Download a case study of our SugarCRM deployment at the State of Vaud.
Today we announced, with SugarCRM, Optaros’ implementation of SugarCRM. As we have already implemented a number of CRM solutions based on SugarCRM for our clients, one might think “what took you so long to use it internally / eat your own dog food”. We rolled out the solution end of last year, so this post is not really breaking news as such, but a follow-up to the press release.
To put this news into perspective; right when I joined Optaros in early 2006, we implemented SugarCRM for our Swiss organization focusing on customer management, marketing and campaign management. We quickly drove the adoption of SugarCRM among our marketing, sales and delivery crew and had everything up and running in a couple of weeks. This was our pilot release where we were able to learn more about the capabilities of SugarCRM as well as how to deploy it into our processes. Based on the learnings made, we then implemented SugarCRM for our entire organization which included the United States, Switzerland, Germany and the United Kingdom.
When implementing SugarCRM across the entire organization, we wanted to have solid support for our entire lead, opportunity, forecast management and revenue reporting processes.

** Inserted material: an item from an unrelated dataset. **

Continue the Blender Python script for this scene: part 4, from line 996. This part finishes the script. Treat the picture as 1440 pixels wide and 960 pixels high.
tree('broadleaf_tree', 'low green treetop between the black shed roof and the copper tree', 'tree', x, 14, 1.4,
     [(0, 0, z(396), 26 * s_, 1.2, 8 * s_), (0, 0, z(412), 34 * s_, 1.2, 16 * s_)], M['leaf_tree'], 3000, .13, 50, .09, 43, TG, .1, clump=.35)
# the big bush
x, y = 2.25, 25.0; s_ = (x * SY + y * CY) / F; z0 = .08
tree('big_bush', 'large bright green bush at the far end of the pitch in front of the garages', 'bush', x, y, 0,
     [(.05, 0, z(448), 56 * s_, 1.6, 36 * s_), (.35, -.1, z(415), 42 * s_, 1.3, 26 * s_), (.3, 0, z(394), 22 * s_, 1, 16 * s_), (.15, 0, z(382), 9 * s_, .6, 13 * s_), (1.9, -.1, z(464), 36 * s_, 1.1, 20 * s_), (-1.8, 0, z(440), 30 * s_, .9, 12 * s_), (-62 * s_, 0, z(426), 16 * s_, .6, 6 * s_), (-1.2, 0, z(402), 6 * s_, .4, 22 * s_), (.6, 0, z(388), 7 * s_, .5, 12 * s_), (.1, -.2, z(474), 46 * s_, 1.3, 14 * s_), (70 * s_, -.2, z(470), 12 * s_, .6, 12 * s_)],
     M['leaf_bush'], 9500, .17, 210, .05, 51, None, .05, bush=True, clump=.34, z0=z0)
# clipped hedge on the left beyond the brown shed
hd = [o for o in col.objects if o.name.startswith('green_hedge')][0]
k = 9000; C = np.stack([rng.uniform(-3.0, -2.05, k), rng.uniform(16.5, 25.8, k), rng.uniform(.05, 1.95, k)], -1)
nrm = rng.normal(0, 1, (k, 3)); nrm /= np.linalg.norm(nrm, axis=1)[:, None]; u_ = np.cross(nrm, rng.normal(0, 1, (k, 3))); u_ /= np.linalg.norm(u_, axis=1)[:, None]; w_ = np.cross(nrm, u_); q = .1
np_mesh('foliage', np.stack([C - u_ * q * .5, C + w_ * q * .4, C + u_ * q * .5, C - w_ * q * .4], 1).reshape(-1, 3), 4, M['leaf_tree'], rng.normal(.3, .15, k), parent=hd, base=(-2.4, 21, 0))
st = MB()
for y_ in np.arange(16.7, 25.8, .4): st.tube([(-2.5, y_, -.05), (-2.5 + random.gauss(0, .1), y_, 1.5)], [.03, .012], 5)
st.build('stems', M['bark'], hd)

Being open source, we could easily extend SugarCRM’s opportunity management and forecasting module to fit with our specific needs as a professional services organization. Based on our previous experience with implementing CRM solutions in large, multi-geography organizations, we obviously spent a lot of time making sure that we assimilated the solution and got all relevant users on-board.
What we have today is a solution that perfectly fits our needs in sales and marketing, while ensuring consistency in our forecasting and revenue reporting (cash is king). And, due to the user friendliness of SugarCRM, we also have a large number of Optards (not only sales & marketing) regularly maintaining our leads and customer data, as well as the interactions we have with them. Open source technology and business process assimilation coming together, by the book.